A alternativa que os representantes políticos das elites brasileiras apresentam para os problemas reais da nossa sociedade são simplistas e em nada contribuem para a superação de nossas contradições. A PEC 171/93, por exemplo, que busca a redução da maioridade penal, não devolve a juventude para aqueles que a perderam, muito menos apresenta uma perspectiva para os que já nascem violentados pelo Estado. Não é solução, é apenas mais uma forma de depositar nossos jovens negros em grotões equivalentes a senzalas e navios negreiros.
Esses mesmos defensores da “intervenção militar já”; do “fora Dilma” e que tem aversão aos comunistas, são os que odiaram ver jovens negros com diplomas universitários, empregadas domésticas com direitos trabalhistas, usufruindo de mais dignidade. Para eles, defender explicitamente uma agenda política hipócrita talvez traga a esperança de reconquistar privilégios perdidos durante essa década de governo que, junto com movimentos sociais, construiu mais direitos para todos.
Historicamente, o sentimento de humilhação leva camadas da sociedade a se apegarem ao fascismo, a Alemanha de Hitler é um exemplo disso. Lá, era toda a população do país humilhada frente ao tratado de Versalhes, aqui no Brasil, assistimos uma elite raivosa que tem saudades dos privilégios adquiridos durante a ditadura militar, período marcado pelo aprofundamento das desigualdades socioeconômicas no país.

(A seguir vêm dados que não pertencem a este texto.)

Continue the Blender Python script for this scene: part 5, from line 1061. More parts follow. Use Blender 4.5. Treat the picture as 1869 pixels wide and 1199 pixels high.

Nada mais incoerente para a garantia dos direitos de nossos jovens e crianças do que a pauta conservadora que tem sido incrementada pelo fascismo. Além de deslegitimar a auto organização das camadas populares, por meio da criminalização dos partidos de esquerda e movimentos sociais, pretende mascarar a realidade de crianças como as que abriram esse artigo. Sabemos que um país ainda muito desigual, como o nosso, precisa de povo organizado que se debruça sobre as aspirações de sua classe e propõe soluções complexas para problemas complexos. Não há saída fácil para 500 anos de exploração. E assim assistimos ao acirramento da luta de classes no Brasil, em que time você joga?